Our journey begins much like Abram’s. God calls each of us by the Gospel to be His child, to go to the promised land that He has prepared for us and all who love Him. He Baptizes us to give us His pledge and promise that our sins are forgiven and that we belong to Him. I find it quite interesting how Abram responds to God’s call to him: “And there he built an altar to the Lord and called upon the name of the Lord” (Gen 12:8). It has always been that God’s people have built an Altar as the focal point of a church. It has always been a sign of God’s enduring presence with us. Through our whole lives of pilgrimage, the Altar is central. When we get baptized, it is in front of the Altar. When we get confirmed, it happens in front of the Altar. When we come up front for the Lord’s Supper, it proceeds from the Altar. When we get married, we stand in front of the Altar and promise forever. And when we die, our body is placed before the Altar in the service. Our entire lives in this journey to eternity are focused around the Altar of God, in His house. It is here that we receive the necessary strength for the journey, to continue on as God’s people with His blessing.
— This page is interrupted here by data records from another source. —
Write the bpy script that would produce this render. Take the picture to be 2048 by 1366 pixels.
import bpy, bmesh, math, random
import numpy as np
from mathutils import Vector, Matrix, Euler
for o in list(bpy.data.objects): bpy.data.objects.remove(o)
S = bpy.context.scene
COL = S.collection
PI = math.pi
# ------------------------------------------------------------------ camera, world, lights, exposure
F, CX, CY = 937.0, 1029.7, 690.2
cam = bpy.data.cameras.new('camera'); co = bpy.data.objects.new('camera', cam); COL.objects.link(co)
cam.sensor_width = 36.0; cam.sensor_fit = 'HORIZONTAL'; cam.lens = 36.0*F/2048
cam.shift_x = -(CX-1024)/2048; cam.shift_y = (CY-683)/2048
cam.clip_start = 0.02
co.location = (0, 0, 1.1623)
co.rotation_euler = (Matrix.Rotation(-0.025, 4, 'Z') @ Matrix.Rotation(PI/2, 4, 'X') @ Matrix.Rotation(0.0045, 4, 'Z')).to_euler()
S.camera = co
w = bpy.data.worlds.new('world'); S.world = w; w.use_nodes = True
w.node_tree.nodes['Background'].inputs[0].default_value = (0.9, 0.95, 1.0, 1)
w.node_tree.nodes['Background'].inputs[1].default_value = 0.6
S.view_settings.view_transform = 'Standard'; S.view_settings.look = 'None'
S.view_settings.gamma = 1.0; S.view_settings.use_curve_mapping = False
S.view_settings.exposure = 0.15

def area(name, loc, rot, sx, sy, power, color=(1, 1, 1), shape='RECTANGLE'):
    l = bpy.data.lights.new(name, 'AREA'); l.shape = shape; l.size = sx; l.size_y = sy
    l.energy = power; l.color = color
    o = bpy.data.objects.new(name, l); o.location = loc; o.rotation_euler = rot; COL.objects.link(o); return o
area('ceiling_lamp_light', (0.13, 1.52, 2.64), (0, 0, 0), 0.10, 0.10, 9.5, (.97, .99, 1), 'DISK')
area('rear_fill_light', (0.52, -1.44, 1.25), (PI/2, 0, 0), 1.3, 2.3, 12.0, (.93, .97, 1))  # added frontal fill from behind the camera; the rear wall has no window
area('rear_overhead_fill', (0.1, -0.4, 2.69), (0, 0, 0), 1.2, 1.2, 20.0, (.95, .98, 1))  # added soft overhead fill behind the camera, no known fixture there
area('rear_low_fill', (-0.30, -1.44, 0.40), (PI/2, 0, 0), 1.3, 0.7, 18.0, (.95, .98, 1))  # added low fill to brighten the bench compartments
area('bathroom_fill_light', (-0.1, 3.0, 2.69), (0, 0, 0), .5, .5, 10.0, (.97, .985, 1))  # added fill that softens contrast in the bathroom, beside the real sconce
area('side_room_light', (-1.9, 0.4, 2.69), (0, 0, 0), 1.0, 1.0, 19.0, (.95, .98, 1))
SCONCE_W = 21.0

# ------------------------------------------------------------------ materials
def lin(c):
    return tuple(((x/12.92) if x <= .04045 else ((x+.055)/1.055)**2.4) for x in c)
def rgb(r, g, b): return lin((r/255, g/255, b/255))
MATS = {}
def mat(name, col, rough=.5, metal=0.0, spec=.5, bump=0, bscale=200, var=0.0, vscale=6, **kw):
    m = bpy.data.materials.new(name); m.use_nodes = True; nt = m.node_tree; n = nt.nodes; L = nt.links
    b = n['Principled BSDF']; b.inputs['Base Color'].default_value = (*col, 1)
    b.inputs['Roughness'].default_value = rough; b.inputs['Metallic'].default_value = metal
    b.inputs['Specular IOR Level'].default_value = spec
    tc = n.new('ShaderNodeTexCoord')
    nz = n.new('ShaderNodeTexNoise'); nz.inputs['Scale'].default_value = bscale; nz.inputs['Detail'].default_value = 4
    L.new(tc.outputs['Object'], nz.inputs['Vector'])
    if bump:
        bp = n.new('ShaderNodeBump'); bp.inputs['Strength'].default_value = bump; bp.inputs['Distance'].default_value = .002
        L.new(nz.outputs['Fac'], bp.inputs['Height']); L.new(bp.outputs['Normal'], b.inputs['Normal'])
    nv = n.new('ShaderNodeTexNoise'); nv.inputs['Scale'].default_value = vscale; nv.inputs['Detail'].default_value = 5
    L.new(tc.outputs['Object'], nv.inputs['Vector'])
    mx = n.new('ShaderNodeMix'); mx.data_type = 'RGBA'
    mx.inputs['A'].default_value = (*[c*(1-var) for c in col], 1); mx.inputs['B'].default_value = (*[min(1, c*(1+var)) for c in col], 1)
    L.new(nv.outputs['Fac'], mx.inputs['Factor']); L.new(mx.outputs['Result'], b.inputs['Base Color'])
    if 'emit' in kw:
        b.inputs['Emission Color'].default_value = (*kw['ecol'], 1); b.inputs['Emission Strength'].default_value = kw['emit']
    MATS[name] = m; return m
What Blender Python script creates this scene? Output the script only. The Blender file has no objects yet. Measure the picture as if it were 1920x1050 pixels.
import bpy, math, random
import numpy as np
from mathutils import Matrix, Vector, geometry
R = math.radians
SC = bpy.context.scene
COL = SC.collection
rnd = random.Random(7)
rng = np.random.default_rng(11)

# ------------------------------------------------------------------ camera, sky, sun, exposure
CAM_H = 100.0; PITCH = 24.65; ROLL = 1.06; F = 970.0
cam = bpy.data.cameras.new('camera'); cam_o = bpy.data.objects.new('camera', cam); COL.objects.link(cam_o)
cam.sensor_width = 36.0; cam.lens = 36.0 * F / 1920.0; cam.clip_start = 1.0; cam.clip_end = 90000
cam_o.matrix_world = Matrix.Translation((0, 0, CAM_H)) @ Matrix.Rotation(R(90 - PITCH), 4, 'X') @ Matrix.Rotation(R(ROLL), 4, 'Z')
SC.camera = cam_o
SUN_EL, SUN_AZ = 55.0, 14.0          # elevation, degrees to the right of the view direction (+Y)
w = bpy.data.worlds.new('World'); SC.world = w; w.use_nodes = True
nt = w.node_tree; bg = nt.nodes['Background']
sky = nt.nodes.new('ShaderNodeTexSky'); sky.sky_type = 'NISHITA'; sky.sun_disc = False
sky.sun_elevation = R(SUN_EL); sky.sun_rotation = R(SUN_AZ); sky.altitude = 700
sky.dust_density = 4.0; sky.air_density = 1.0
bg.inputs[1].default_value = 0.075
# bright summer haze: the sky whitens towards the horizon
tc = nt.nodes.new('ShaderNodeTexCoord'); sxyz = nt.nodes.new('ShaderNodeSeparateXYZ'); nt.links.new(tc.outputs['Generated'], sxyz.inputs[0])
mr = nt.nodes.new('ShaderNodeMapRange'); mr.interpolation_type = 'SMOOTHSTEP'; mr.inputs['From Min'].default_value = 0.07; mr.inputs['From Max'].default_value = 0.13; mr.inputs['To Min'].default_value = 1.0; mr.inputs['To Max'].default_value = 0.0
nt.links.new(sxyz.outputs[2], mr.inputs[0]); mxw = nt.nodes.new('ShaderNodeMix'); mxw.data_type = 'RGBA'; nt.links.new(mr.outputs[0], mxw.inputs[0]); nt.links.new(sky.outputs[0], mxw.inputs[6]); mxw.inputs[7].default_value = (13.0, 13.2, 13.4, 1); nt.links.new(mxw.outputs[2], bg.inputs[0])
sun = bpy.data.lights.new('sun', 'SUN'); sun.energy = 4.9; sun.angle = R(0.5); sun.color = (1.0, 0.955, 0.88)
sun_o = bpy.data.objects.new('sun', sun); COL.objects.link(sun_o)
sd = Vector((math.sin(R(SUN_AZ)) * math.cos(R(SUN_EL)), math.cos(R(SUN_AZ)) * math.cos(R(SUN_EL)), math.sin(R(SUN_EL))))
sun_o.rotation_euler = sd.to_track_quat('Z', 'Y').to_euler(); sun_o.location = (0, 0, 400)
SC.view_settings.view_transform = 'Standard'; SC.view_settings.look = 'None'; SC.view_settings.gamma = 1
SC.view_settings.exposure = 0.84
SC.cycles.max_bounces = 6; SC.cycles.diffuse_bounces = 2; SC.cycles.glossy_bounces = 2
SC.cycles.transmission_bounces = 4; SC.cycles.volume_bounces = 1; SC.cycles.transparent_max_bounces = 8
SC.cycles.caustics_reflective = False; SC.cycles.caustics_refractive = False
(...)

So the point of Lenten reflection in all of this is, asking ourselves if we have become sedentary, a non-moving, non-journeying folk. Or has our journey to God’s Kingdom been derailed by worldly stuff? If so then we need to repent. We need to reclaim our Lenten journey to the cross in repentance and prayer. We realize where our help comes from and we ask our Lord and Savior Jesus Christ to help us walk the road to the cross, ever pressing onward towards eternity. His blood shed on the cross purifies us from every sin and His enduring presence blesses us and fills us with hope. When calamity strikes or difficult times make life miserable, we don’t drown in the pit of despair. We continue to run this race of faith with perseverance, knowing that even though hard times may come our way – and they certainly do – our God is with us. Christ has conquered and “in all these things we are more than conquerors through Him who loved us” (Rom 8:37). We continue on our journey to the cross and to eternity. In the Name of Jesus. Amen.